À l’activité principale des Sociétés bibliques, celle de distribuer des Bibles, se sont ajoutées des activités dérivées, telle cette Œuvre pour faciliter la lecture de la Bible qui s’assure de la fabrication de chevalets capables de recevoir des exemplaires ouverts, ce qui peut permettre d’attirer l’attention de celui qui passe dans tel ou tel lieu où ils seront disposés.
Plus de 10 millions d’exemplaires seront ainsi proposés, tout au long du XIXe siècle, distribués à bas prix et sans profit pour les sociétés éditrices, les 4/5 l’ayant été par les soins de la Société biblique britannique et étrangère.
À ces œuvres, sont associés, entre autres, les noms du Marquis de Jaucourt, du Baron Ferdinand de Schickler, de François Guizot, de Victor de Pressensé, du pasteur Montandon.
Les sociétés bibliques existent bien sûr, sous diverses appellations, encore aujourd’hui.
Une anecdote
C’était peu avant la seconde guerre mondiale et cela se passait dans le département du Tarn, dans une petite ville dont le Maire était Paul Ramadier. Celui-ci, immédiatement après son élection, décide de fermer toutes les écoles catholiques du lieu. Par mesure de rétorsion, l’Évêque décide alors qu’il n’y aura plus de prêtre dans la paroisse.
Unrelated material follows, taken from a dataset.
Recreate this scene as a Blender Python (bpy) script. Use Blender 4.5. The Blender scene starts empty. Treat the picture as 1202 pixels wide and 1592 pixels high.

Alors Paul Ramadier demande à un ami pasteur d’assurer une présence quelque peu active dans cette paroisse. Celui-ci accepte à une condition, celle que des Bibles soient données à tous les paroissiens, ce qui fut fait. Le temps passe, l’Évêque change, un prêtre est nommé. Dans une sorte de passation de pouvoir, engagement est pris de conserver les Bibles. Le pasteur avait pour nom André de Robert. Le prêtre François Marty, futur Cardinal Archevêque de Paris ne resta que peu de temps dans l’endroit, et après son départ les Bibles disparurent.